- A run of records -
□ □ □ □ □
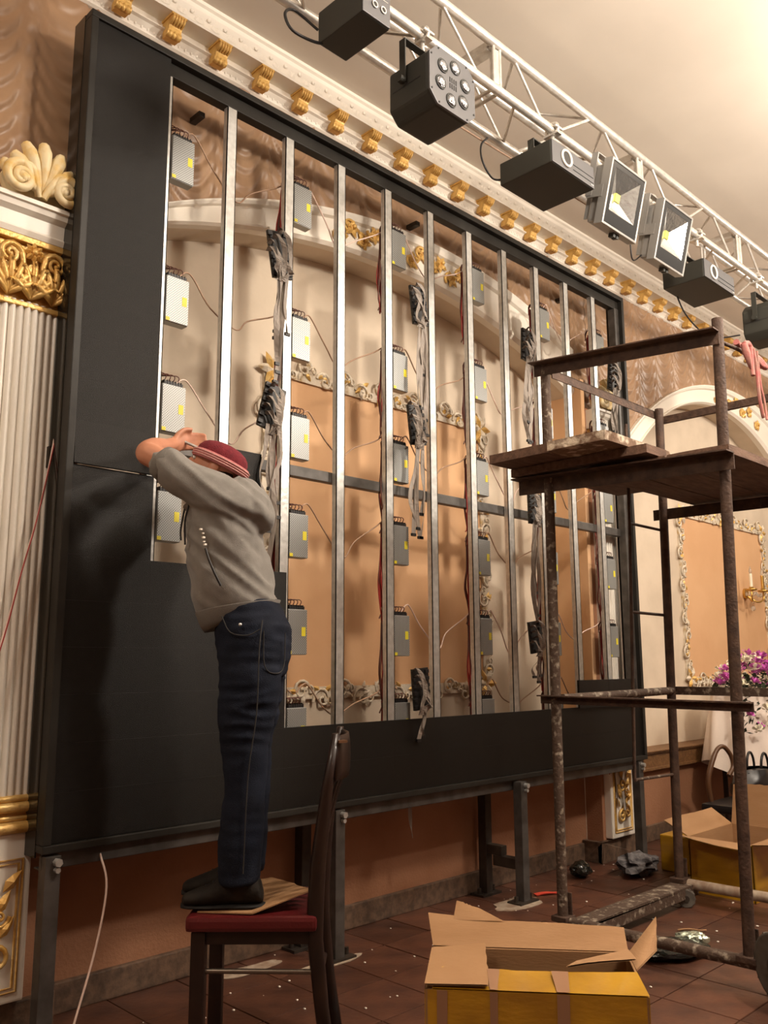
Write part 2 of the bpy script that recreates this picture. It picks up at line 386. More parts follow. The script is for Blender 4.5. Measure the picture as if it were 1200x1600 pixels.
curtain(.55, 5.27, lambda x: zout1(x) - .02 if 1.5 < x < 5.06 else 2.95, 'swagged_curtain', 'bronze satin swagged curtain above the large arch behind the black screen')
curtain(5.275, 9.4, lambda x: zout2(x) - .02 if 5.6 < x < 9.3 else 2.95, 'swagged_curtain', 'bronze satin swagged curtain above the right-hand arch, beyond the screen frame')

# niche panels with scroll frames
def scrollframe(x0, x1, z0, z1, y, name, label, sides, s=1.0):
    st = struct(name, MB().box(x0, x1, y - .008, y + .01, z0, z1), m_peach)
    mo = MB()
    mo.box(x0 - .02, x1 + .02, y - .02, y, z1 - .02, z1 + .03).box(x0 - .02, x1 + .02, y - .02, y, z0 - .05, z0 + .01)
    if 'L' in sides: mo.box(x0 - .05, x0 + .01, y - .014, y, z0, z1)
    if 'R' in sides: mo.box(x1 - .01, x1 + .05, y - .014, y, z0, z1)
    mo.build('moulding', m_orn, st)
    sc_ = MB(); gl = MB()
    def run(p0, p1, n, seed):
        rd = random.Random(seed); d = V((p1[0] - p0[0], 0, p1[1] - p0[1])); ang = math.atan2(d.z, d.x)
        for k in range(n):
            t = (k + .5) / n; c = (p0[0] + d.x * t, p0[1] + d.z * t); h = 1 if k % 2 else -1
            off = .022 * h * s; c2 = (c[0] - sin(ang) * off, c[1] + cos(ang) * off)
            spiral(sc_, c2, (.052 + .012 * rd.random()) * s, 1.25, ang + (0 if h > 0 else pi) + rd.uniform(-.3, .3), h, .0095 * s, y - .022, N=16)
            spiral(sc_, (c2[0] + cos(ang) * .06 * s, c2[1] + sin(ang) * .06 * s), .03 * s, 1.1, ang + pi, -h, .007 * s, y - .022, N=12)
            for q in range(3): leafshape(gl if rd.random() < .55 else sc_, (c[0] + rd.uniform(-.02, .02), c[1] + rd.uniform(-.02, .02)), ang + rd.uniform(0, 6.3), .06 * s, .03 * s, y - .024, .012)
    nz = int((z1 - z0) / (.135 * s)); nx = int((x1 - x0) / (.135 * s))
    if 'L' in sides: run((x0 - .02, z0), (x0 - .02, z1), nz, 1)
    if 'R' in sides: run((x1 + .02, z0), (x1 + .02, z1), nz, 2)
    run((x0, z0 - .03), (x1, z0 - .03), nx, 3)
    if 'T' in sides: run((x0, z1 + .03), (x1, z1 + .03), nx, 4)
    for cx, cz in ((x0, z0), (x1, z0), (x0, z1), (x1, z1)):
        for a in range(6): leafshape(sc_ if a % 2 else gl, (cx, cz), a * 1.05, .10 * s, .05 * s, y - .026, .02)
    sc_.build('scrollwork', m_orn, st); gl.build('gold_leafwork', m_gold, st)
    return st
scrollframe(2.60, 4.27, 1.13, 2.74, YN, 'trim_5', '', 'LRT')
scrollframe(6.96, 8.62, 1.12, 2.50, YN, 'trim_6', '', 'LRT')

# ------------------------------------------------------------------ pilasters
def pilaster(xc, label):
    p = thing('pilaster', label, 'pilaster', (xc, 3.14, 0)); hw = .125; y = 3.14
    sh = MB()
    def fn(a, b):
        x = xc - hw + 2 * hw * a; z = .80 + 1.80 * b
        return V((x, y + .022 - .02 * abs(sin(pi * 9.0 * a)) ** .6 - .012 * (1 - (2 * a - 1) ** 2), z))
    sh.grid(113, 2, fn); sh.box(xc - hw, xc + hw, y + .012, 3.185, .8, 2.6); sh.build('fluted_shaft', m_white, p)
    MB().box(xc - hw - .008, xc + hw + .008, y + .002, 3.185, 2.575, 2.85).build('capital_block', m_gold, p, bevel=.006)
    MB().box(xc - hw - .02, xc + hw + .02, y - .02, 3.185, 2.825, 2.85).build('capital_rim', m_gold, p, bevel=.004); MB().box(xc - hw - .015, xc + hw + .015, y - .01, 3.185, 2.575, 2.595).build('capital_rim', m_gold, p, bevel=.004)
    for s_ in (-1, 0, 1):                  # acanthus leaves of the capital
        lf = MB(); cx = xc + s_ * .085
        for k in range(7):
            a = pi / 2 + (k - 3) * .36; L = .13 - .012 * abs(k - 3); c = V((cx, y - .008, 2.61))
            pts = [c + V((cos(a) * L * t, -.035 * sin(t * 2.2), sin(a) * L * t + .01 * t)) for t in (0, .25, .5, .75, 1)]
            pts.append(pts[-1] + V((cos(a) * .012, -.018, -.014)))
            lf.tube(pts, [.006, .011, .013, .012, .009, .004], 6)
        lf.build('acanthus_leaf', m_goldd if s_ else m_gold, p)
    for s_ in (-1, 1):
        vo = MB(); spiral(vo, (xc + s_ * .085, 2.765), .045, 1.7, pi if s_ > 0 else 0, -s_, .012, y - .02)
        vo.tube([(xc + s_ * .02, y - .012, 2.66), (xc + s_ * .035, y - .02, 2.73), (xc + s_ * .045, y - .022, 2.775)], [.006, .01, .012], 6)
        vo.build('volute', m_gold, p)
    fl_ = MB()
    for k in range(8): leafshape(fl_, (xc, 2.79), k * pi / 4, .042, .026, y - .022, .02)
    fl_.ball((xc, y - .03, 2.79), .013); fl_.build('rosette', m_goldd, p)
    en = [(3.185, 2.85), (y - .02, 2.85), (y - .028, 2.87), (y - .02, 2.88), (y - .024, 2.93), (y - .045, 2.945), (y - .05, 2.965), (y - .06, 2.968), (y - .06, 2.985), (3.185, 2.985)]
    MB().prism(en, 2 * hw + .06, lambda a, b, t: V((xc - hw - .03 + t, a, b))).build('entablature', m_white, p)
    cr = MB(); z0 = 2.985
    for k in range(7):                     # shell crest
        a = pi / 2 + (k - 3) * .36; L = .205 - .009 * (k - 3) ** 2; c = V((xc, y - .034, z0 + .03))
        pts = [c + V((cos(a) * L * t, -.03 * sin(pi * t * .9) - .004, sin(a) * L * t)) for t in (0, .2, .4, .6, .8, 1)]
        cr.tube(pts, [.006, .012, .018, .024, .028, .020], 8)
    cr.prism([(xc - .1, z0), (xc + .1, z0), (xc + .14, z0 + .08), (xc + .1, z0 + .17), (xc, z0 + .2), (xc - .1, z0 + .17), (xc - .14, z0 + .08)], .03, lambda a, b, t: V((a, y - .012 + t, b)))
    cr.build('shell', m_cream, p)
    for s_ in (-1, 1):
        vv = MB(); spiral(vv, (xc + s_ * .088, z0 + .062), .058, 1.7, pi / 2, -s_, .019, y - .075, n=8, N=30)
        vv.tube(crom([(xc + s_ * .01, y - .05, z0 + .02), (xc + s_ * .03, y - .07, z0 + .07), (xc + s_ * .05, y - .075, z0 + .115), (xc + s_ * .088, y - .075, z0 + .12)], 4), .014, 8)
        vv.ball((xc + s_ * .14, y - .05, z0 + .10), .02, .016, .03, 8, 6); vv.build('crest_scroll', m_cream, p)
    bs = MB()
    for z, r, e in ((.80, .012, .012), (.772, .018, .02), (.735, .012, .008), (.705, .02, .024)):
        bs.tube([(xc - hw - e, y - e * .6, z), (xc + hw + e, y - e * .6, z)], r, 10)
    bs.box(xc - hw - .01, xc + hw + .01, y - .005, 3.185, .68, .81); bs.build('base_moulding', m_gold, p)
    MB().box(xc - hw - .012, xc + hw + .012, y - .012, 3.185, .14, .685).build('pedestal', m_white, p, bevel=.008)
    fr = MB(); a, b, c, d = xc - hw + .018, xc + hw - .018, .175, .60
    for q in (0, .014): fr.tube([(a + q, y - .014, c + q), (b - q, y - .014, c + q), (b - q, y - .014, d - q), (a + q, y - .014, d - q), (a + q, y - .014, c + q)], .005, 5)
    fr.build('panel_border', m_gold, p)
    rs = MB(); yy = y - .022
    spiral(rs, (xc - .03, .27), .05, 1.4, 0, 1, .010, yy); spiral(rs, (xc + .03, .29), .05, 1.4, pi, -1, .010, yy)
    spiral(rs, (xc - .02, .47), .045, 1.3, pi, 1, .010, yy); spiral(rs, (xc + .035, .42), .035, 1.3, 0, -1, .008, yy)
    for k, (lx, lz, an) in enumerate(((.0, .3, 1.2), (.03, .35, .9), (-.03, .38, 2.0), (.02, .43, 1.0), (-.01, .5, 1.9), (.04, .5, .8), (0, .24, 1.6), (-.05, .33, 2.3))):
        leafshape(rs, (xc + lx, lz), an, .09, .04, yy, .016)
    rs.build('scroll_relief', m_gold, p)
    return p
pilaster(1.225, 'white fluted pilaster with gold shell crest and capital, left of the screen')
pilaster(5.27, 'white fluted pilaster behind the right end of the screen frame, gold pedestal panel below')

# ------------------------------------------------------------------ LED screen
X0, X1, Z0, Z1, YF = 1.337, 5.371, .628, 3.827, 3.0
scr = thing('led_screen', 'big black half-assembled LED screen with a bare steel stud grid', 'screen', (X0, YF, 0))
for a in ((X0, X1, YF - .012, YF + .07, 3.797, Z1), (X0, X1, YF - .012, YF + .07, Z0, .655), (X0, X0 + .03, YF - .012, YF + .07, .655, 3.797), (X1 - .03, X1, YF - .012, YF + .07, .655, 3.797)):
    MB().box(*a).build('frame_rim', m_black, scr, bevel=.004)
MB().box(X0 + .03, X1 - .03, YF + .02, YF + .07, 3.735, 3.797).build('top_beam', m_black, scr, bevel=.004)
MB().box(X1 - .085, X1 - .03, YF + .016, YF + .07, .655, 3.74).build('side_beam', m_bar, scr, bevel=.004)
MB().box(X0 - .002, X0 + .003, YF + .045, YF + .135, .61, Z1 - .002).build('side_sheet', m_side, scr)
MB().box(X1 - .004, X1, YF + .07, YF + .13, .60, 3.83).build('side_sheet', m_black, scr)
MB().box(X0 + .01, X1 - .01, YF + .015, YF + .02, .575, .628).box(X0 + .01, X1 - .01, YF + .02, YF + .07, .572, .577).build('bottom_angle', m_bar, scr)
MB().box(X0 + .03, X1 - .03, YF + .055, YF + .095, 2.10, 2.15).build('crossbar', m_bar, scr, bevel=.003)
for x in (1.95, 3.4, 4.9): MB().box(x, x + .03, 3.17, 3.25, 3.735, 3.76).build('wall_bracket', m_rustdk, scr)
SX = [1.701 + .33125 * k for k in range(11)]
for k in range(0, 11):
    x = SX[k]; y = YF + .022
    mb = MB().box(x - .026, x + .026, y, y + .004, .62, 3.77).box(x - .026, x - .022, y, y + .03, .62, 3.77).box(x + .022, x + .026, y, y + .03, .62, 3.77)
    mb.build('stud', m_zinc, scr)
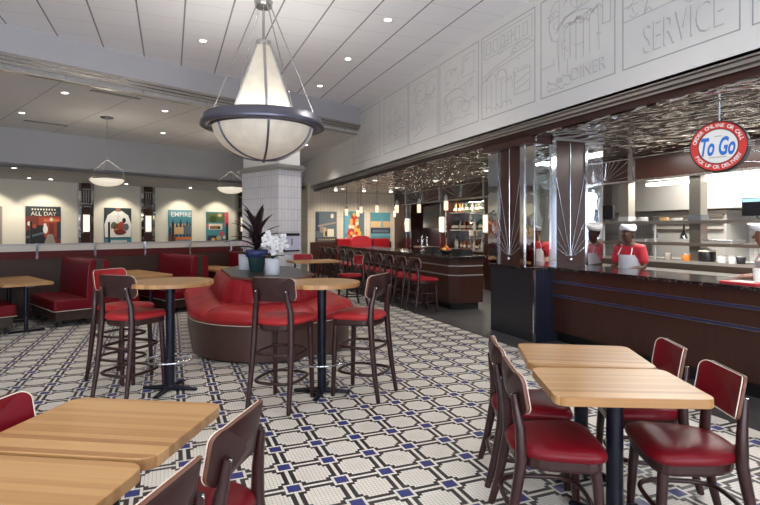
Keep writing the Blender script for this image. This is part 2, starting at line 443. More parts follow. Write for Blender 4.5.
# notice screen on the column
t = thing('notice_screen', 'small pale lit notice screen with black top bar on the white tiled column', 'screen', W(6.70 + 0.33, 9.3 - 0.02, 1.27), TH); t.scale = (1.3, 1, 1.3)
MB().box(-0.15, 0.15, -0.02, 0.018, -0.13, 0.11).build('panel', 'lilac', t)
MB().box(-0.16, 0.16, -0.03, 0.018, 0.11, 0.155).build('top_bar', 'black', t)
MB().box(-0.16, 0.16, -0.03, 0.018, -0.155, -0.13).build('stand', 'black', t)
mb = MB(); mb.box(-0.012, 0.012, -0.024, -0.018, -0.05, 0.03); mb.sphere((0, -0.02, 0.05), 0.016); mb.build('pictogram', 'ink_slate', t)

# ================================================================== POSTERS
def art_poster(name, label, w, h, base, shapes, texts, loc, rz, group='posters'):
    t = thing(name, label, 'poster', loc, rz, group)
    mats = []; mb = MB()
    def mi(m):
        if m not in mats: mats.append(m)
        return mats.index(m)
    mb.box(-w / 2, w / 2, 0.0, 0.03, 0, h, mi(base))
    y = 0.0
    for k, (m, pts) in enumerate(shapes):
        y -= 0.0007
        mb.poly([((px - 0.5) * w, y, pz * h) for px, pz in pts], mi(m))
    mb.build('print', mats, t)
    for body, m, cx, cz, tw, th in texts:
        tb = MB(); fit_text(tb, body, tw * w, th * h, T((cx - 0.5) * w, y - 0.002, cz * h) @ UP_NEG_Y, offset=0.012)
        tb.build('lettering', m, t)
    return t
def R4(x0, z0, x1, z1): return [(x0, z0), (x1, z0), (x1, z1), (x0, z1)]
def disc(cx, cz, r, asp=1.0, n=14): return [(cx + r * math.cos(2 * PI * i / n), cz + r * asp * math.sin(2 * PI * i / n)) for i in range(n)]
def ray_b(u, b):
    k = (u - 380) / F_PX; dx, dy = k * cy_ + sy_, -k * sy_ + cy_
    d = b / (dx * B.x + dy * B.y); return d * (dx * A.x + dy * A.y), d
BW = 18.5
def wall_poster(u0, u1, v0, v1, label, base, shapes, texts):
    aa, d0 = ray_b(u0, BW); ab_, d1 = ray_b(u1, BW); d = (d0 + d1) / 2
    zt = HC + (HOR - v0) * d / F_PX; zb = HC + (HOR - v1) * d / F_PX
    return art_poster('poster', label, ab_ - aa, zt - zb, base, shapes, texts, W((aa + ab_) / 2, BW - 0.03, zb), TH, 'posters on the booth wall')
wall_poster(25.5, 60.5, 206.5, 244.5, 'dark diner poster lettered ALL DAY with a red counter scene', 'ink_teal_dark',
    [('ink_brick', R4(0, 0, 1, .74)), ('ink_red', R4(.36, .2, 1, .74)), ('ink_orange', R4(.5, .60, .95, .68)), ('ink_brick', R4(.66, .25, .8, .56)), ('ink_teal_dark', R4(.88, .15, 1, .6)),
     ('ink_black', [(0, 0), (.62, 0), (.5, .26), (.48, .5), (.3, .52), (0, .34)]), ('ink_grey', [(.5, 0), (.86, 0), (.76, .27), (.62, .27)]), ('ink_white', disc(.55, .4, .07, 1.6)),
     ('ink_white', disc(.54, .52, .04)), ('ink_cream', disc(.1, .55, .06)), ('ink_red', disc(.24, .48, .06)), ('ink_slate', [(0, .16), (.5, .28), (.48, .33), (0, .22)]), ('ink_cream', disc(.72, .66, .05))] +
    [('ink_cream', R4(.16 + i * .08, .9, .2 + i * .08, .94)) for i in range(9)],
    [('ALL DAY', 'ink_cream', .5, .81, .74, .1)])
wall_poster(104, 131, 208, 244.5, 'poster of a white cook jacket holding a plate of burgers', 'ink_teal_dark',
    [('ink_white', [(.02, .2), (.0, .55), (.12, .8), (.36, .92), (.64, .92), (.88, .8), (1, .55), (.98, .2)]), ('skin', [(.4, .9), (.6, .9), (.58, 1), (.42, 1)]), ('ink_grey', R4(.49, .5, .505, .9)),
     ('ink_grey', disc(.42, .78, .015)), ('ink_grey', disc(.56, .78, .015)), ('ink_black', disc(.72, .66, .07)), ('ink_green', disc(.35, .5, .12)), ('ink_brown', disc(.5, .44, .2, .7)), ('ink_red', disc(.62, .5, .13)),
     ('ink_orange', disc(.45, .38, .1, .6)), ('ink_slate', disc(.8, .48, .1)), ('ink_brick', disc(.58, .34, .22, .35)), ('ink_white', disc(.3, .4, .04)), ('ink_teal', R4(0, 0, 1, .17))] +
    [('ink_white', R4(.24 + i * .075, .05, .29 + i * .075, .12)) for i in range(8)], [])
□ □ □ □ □
- The request -
Whenever "this" turns up in a line, pick that line out.

- Output -
Write part 2 of the bpy script that recreates this picture. It picks up at line 386. More parts follow. The script is for Blender 4.5. Measure the picture as if it were 1200x1600 pixels.
Keep writing the Blender script for this image. This is part 2, starting at line 443. More parts follow. Write for Blender 4.5.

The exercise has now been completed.